Consistently named as one of the top albums of 2009, the critically acclaimed album Hospice by The Antlers has received both well-deserved local and national attention. The Brooklyn-based trio consists of Peter Silberman (vocals/guitar), Darby Cicci (keyboard, trumpet, banjo), and Michael Lerner (drums/percussion). Here drummer Michael Lerner discusses the band’s growth and evolution, the incredible response to Hospice, as well as the creative music environment of New York, and a look at upcoming shows the band has scheduled this year.

On the background of the band, The Antlers began as a solo project and has further grown into a more collaborative effort, can you describe how the band was formed and how it has grown since then?

I had heard some of Peter’s (Silberman) music while he was still working on his own. I was looking to play with some new people at the same time that he wanted to expand The Antlers into a full band. Darby (Cicci) was introduced to us by a former band member and joined full time soon after that. We have been developing our group sound and continue to grow as a cohesive unit. We all give each other a lot of room to experiment and contribute musical ideas.

How did you feel about the overwhelmingly positive response of Hospice – did you expect or anticipate that it would be received as well as it was– and how has it affected your work or the direction you would like to take the music?

The response to Hospice took us by surprise, to say the least. I’m not sure what expectations there were. I know that we were happy with the record when it was finished and ended up self-releasing it so that people would be able to hear it. Once it was released, none of us could have predicted this situation we have found ourselves in. Now people may be paying more attention to us and future releases, which is very gratifying.

Is there anything you may have done differently in creating Hospice or do you feel that it turned out closely to what you were hoping to achieve?

Looking back, there is nothing that I would do differently. The interesting thing about recording this record is that it was done in a small bedroom studio setting which is a very different experience than recording in a traditional studio. I feel that the overall sound quality of the album and it’s sense of intimacy were a direct result of the way we decided to record. This wasn’t apparent to me until the mixing was finished and I had time to sit with the record for a while. Then it all kind of fell into place for me.

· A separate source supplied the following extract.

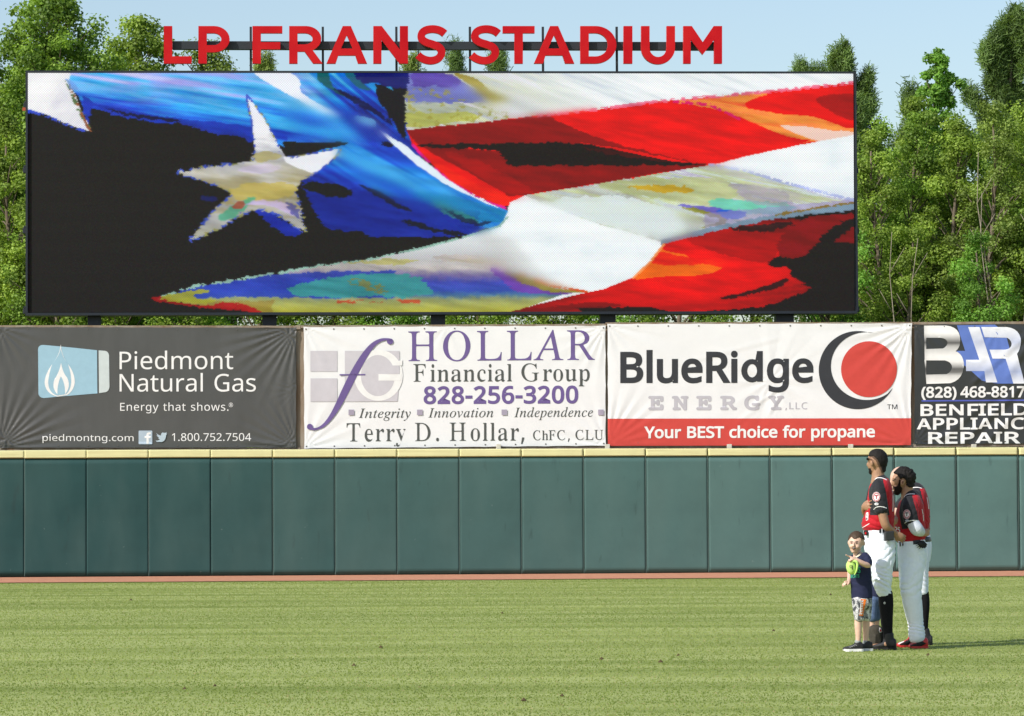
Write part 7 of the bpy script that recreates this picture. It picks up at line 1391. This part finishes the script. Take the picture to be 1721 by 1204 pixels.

What are some of the influences or inspiration that we can look forward to in the creation of your next album? Are there any new elements or concepts that you are playing around with and would like to incorporate as a follow up to your previous releases?

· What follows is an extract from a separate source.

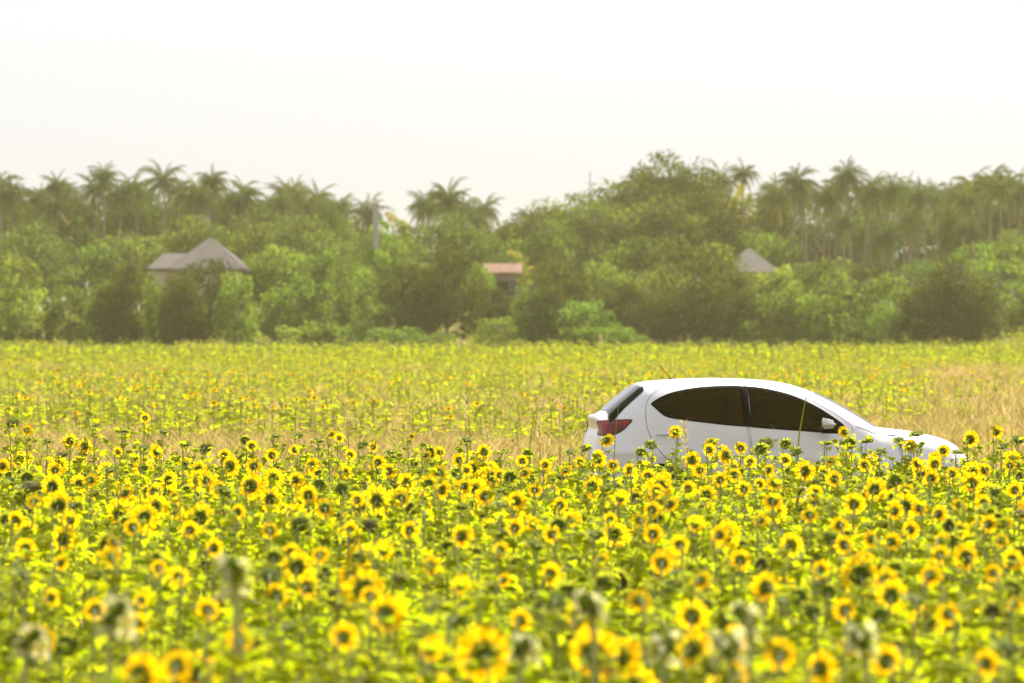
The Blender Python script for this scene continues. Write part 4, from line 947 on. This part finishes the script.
# ------------------------------------------------------------------ houses and pole
def hip_roof(b, x0, x1, y0, y1, z0, zr, ridge, th=.18):
    cx, cy = (x0+x1)/2, (y0+y1)/2
    V = [(x0,y0,z0),(x1,y0,z0),(x1,y1,z0),(x0,y1,z0),(x0,y0,z0-th),(x1,y0,z0-th),(x1,y1,z0-th),(x0,y1,z0-th),(cx-ridge/2,cy,zr),(cx+ridge/2,cy,zr)]
    b.add(V, [(0,1,9,8),(1,2,9),(2,3,8,9),(3,0,8),(4,7,6,5),(0,4,5,1),(1,5,6,2),(2,6,7,3),(3,7,4,0)])
def house(name, label, d, xl, xr, y_eave, y_peak, mats, ridge=.3, depth=9, wing=None, gable=False):
    g = gz(d); r0 = bpy.data.objects.new(name, None); C.objects.link(r0); x0, _, ze = at(xl, y_eave, d); x1 = at(xr, y_eave, d)[0]; zp = at(0, y_peak, d+depth/2)[2]
    cx = (x0+x1)/2; r0.location = (cx, d+depth/2, g); tag(r0, label, 'house'); hw = (x1-x0)/2; ze -= g; zp -= g
    rf = B()
    if gable:
        V = [(-hw,-depth/2,ze),(hw,-depth/2,ze),(hw,0,zp),(-hw,0,zp),(hw,depth/2,ze),(-hw,depth/2,ze)]
        V += [(a,b_,c-.12) for a, b_, c in V]
        rf.add(V, [(0,1,2,3),(3,2,4,5),(6,9,8,7),(9,11,10,8),(0,6,7,1),(5,4,10,11),(1,7,8,2),(2,8,10,4),(0,3,9,6),(3,5,11,9)])
    else: hip_roof(rf, -hw, hw, -depth/2, depth/2, ze, zp, ridge)
    wl = B(); wl.box((-hw+.5,-depth/2+.5,-.3),(hw-.5,depth/2-.5,ze-.2)); 
    if wing:
        wx0 = at(wing[0], y_eave, d)[0]-cx; wx1 = at(wing[1], y_eave, d)[0]-cx; wz = at(0, wing[2], d)[2]-g
        hip_roof(rf, wx0, wx1, -depth/2+.9, depth/2-2, ze+.05, wz, (wx1-wx0)*.55); wl.box((wx0+.4,-depth/2+1.3,-.3),(-hw+.498,depth/2-2.4,ze-.2))
    link('roof', rf.mesh('roof', [mats[0]]), r0); link('wall', wl.mesh('wall', [mats[1]]), r0)
    for k in (-.55, 0, .55):
        fx = k*(hw-.8)
        if abs(k) > .1 or gable:
            for zz in (ze-1.9,):
                f = B(); f.box((fx-.6,-depth/2+.44,zz),(fx+.6,-depth/2+.497,zz+1.2)); wf = link('window', f.mesh('window', ['trim']), r0)
                p = B(); p.box((fx-.52,-depth/2+.42,zz+.08),(fx+.52,-depth/2+.438,zz+1.12)); link('pane', p.mesh('pane', ['dark_glass']), wf)
    dr = B(); dr.box((-.45,-depth/2+.44,0),(.45,-depth/2+.497,2.1)); link('door', dr.mesh('door', ['bark']), r0)
house('hip_roofed_house', 'pale house with pointed grey hip roof and a lower left wing', 340, 166, 247, 268.5, 238, ('roof_grey','wall'), .3, 9, (146,206,252.5))
house('red_roofed_house', 'small grey house with weathered red sheet roof among trees', 336, 482, 522, 272.5, 263.5, ('roof_red','wall_grey'), depth=6, gable=True)
house('small_grey_roof_house', 'house with plain grey pyramid roof half hidden under the palms', 345, 722, 781, 272, 248.5, ('roof_grey','wall'), .3, 8)
def pole():
    d = 350; x, _, zt = at(375.5, 206, d); g = gz(d); o = bpy.data.objects.new('concrete_pole', None); C.objects.link(o); o.location = (x, d, g); tag(o, 'tall square grey concrete pole rising out of the treetops', 'pole')
    b = B(); b.box((-.24,-.24,-.3),(.24,.24,zt-g)); 
    link('shaft', b.mesh('shaft', ['concrete']), o); c = B(); c.box((-.34,-.34,zt-g+.003),(.34,.34,zt-g+.2)); link('cap', c.mesh('cap', ['concrete']), o)
pole()
def mast():
    d = 425; x, _, zt = at(590, 172, d); g = gz(d); b = B(); b.tube([(0,0,-.3),(0,0,zt-g)], [.10,.05], 6); b.tube([(-.6,0,zt-g-1.2),(.6,0,zt-g-1.2)], .03, 5)
    o = link('radio_mast', b.mesh('radio_mast', ['concrete']), None, (x, d, g)); tag(o, 'thin grey mast poking above the dark hill trees', 'mast')
mast()

# ------------------------------------------------------------------ haze
hb = B(); hb.box((-700,-160,-1.4),(700,1300,34)); hm = bpy.data.materials.new('haze'); hm.use_nodes = True
N = hm.node_tree.nodes; N.clear(); o_ = N.new('ShaderNodeOutputMaterial'); pv = N.new('ShaderNodeVolumePrincipled')
pv.inputs['Color'].default_value = (.96,.87,.44,1); pv.inputs['Density'].default_value = .00024; pv.inputs['Anisotropy'].default_value = .35
hm.node_tree.links.new(pv.outputs[0], o_.inputs['Volume']); M['haze'] = hm
o = link('haze', hb.mesh('haze', ['haze'])); tag(o, kind='stuff')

As we write and record our new material, we are really not restricting ourselves whatsoever. There have been lots of ideas swimming around all of our heads while we have been on the road and now we get to play around with them in the studio and see what feels right.

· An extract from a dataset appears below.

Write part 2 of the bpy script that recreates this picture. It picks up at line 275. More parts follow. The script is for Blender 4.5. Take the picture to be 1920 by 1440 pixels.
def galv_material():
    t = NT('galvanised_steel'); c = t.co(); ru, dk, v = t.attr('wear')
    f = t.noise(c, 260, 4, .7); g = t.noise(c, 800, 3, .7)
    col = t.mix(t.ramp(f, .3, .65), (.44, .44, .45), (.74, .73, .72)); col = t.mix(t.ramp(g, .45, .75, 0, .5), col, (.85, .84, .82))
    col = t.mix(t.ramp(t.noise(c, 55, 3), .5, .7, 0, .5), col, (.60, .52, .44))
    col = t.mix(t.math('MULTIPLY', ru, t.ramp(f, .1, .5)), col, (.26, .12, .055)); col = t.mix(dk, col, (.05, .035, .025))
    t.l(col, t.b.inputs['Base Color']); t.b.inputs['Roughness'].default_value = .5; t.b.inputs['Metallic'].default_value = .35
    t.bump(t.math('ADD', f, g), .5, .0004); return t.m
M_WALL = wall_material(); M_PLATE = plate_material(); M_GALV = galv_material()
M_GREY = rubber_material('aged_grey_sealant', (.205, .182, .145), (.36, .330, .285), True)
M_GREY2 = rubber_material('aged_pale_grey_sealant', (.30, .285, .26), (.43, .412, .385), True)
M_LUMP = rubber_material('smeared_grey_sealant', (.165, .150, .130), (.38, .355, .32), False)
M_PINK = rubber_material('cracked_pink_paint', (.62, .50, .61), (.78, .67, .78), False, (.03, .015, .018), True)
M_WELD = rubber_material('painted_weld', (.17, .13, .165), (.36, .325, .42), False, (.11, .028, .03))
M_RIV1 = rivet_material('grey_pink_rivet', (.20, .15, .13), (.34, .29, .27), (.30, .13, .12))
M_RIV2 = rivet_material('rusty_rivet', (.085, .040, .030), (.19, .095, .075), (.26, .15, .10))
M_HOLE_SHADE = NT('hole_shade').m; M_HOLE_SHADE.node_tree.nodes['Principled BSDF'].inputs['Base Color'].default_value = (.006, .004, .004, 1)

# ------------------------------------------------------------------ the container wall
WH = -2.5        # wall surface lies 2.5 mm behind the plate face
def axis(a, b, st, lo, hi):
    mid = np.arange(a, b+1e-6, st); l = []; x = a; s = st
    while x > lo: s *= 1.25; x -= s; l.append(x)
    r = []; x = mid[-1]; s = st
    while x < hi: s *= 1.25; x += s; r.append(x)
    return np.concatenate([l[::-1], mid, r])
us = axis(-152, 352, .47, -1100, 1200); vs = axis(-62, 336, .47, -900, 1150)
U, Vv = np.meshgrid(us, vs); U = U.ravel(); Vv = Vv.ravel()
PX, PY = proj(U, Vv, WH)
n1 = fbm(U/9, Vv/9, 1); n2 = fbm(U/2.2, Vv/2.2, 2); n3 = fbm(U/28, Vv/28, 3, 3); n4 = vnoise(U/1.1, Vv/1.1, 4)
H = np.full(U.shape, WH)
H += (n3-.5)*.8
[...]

In touring, are there any favorite cities or venues that you enjoyed playing that you hadn’t expected? How does your music translate in the live performances?

One place that stands out is Belgium. We recently played a festival there called Crossing Borders and got a really warm response from the people there. It was amazing! Our live shows are probably a little looser than people might think after hearing our recorded material. It feels a bit more post-rock in the sense that we all love to tour and play shows and love trying to achieve a really big sound while still exploring different textures and moods.

How can you describe the music scene in Brooklyn (or New York), and in what ways if any, has the music community here helped shape you as a band or fostered the growth of The Antlers as well as other bands?

The attention that Brooklyn/NYC is getting again these days is totally deserved. There really is so much interesting music happening here now. Much of what I find myself listening to recently has been music put out by New York bands. There is such a wealth of creative energy going on here that it is sort of impossible not to be inspired by it. I wouldn’t say that there is one particular scene, but many smaller scenes that coexist alongside one another.

Are there any artists or musicians that you are currently listening to or following or any bands that you would like to tour with in the future?

I’d love to play a show with David Byrne. I didn’t get a chance to see him, but I heard stellar reviews of his last tour. Antony and the Johnsons would be on that list too. I’d also include Yo La Tengo. I’ve been listening to them again a lot lately. They are so great.

Looking ahead, do you have any shared goals or plans as a band that you would like to continue to develop or what are some upcoming projects that listeners and fans can look forward to in the future?

We’re not really sure what to expect. Things have really changed for us this past year. We are going to continue to be on the road a lot this is year, so whenever we are home, we’ll be working on new material. We just plan on continuing to work hard and enjoy all of the experiences that come our way.

Finally, are there any new music releases or projects, festivals or shows, that you are looking forward to being a part of in 2010?

I am really looking forward to playing at BAM for the Sounds Like Brooklyn Festival. That is the kind of venue that I never though I’d have the chance to play. It blows my mind just thinking about it.